What does the River Want To Be?

Dr. Gail Thomas

Plato, the Greek philosopher, told us in the 5th century BC that before any important activity is begun, an image must be implanted firmly in the eye, so that everything one sees, is seen through this image.

I see this as being our problem. WE HAVE BEEN WORKING WITH THE WRONG IMAGE! The great spirited people of Dallas have been worrying over the Trinity River for almost one hundred years, and we still do not have a living relationship with it. The people of San Antonio began working on their river in 1904.

Instead of cutting their river off from downtown, they built a bypass for flood waters, and allowed the river to continue to meander through their downtown. And look what they have today – the most visited tourist attraction in the state — a 2-mile River Walk, the economic engine of the city.

We have been operating almost an entire century with an image of a foul and dirty river. Ever since the 1908 flood, we have been determined to tame the river! Now, we can look back and see that in our attempt to control the river by straightening it and containing it within levees, we have robbed it of its mystery and therefore, of its power. After 65 years of river control, it has lost much of its enchantment.

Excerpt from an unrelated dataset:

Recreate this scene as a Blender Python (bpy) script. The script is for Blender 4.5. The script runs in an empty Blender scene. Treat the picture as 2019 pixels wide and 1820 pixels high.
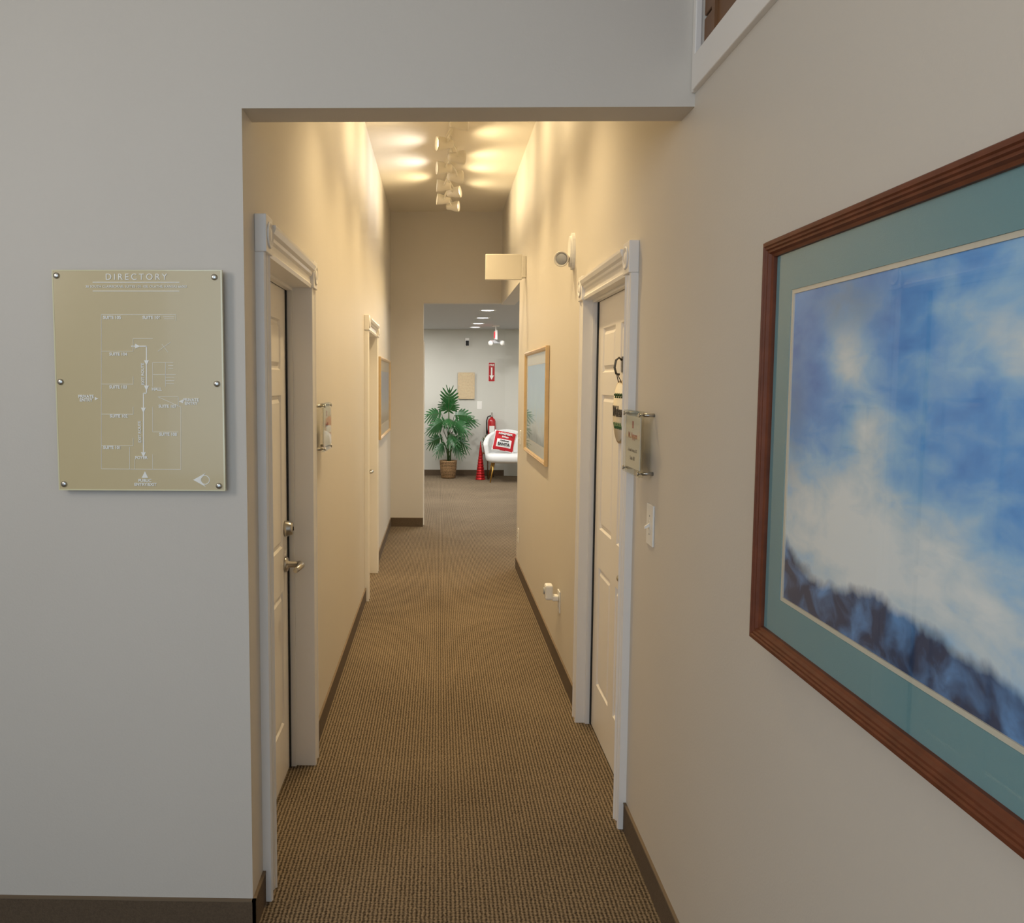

Perhaps what our river wants to be is a river that gives us joy! We have spent almost a hundred years trying to USE the Trinity River for commerce and for profit. All of these schemes have failed. Because they have failed, we have turned our backson the river and dumped our trash into it.

We have spent the last hundred years building a remarkable infrastructure for our city. We have airports and roadways and commercial centers. But, all of us in this room know what we don’t have. And we all yearn for it. We don’t have “NATURE” in our city. We have covered our grasses with concrete and enclosed our streams into culverts. We have straightened our river and enclosed it within levees, and even last year, we cut down 2 miles of 60 year old trees along our “straightened” river, just ½ a mile from Downtown Dallas, in the name of more control.

Let us ask ourselves this question. What do our children and grandchildren need growing up in our city?

Yesterday, on the river, I watched turtles lazily sunning on tree branches; I spotted beavers scurrying into their hutches and followed blueherons, flocks of geese and ducks, down the entire 8 miles stretch of the Trinity River, just ½ mile from the center of our city. I began to imagine what Dallas could be 50 years from now if next year we saw to it that every boy scout, girl scout, campfire, Indian Princess, BlueBird troop in Dallas, went down the Trinity River in canoes. You just can’t have this experience without imagining a different city!

How do we know what it is that generates the infamous “Dallas Spirit”? How do we know what forces are at work drawing people to this region?

I would like to imagine that the forces of the original river are still present in our city -the Great Trinity, the river that inspired Alonzo de Leon to call it “The river of the Holy Trinity”. It must have been a mighty force for de Leon to name the river after his God — the Holy father, the Holy Son and the Holy Spirit, all in one being. To de Leon the river, WAS a great brown god, as the poet T.S. Eltiot says.

Straightening takes the spirit out. It controls Somehow we need to allow the river to be, once again, a river. To bring its force and power back into our city. What does this mean? Perhaps images come to you immediately. Does it mean uncovering the original river, restoring the meanders? Allowing the river once more to have a presence in our city?

Dallas is a city of mythic proportion. We have a great imagination. Let us imagine the power of a great river.